Pre-demoding, this sort of thing is valid:

fn main() {
    for ["Alice", "Bob", "Carol"].each |name| {
        do task::spawn {
            let v = rand::Rng().shuffle([1, 2, 3]);
            for v.each |num| {
                io::print(fmt!("%s says: '%d'\n", name, num))
            }
        }
    }
}

This looks very nice.

But post-demoding, it looks like this:

fn main() {
    for ["Alice", "Bob", "Carol"].each |name| {
        let name = *name;  // because `name` is now a pointer
        do task::spawn {
            let v = rand::Rng().shuffle([1, 2, 3]);
            for v.each |num| {
                io::print(fmt!("%s says: '%d'\n", name, *num))  // `num` is also a pointer
            }
        }
    }
}

Compared to the first example, this looks quite poor .

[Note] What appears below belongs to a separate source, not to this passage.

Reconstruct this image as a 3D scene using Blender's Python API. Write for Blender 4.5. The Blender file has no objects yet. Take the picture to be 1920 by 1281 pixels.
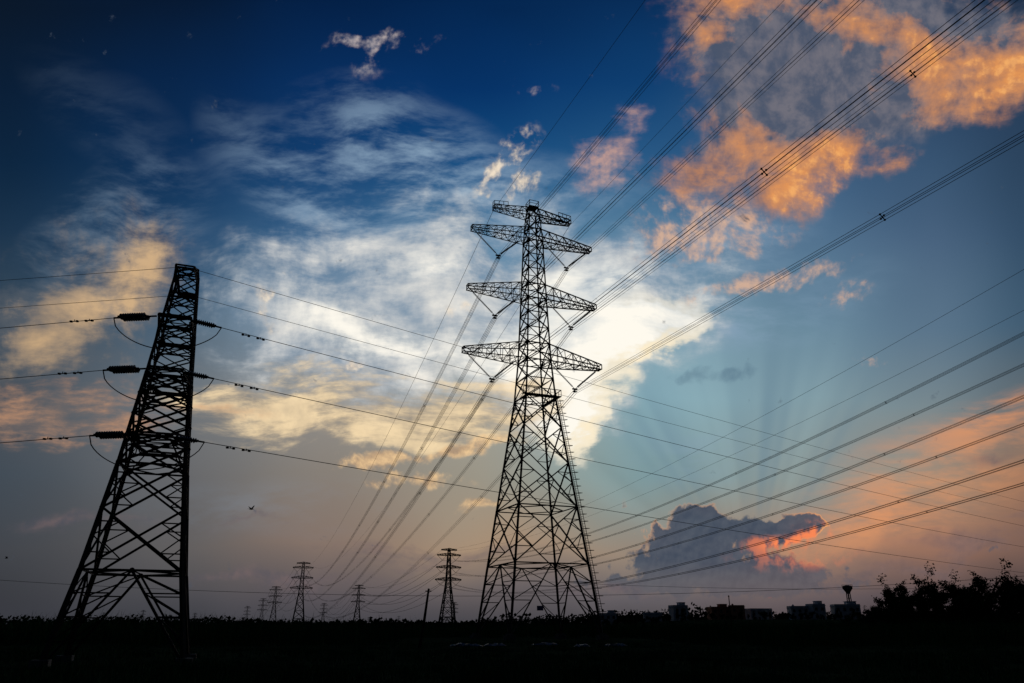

@nikomatsakis has mentioned (here) that if Rust supported irrefutable patterns in argument lists, the example would instead become:

fn main() {
    for ["Alice", "Bob", "Carol"].each |&name| {
        do task::spawn {
            let v = rand::Rng().shuffle([1, 2, 3]);
            for v.each |&num| {
                io::print(fmt!("%s says: '%d'\n", name, num))
            }
        }
    }
}

Which looks rather nice.

The inability to do this has already resulted in #3550 as well as the loss of one very nice front-page code example. I can foresee a lot of grumbling over the lack of this feature.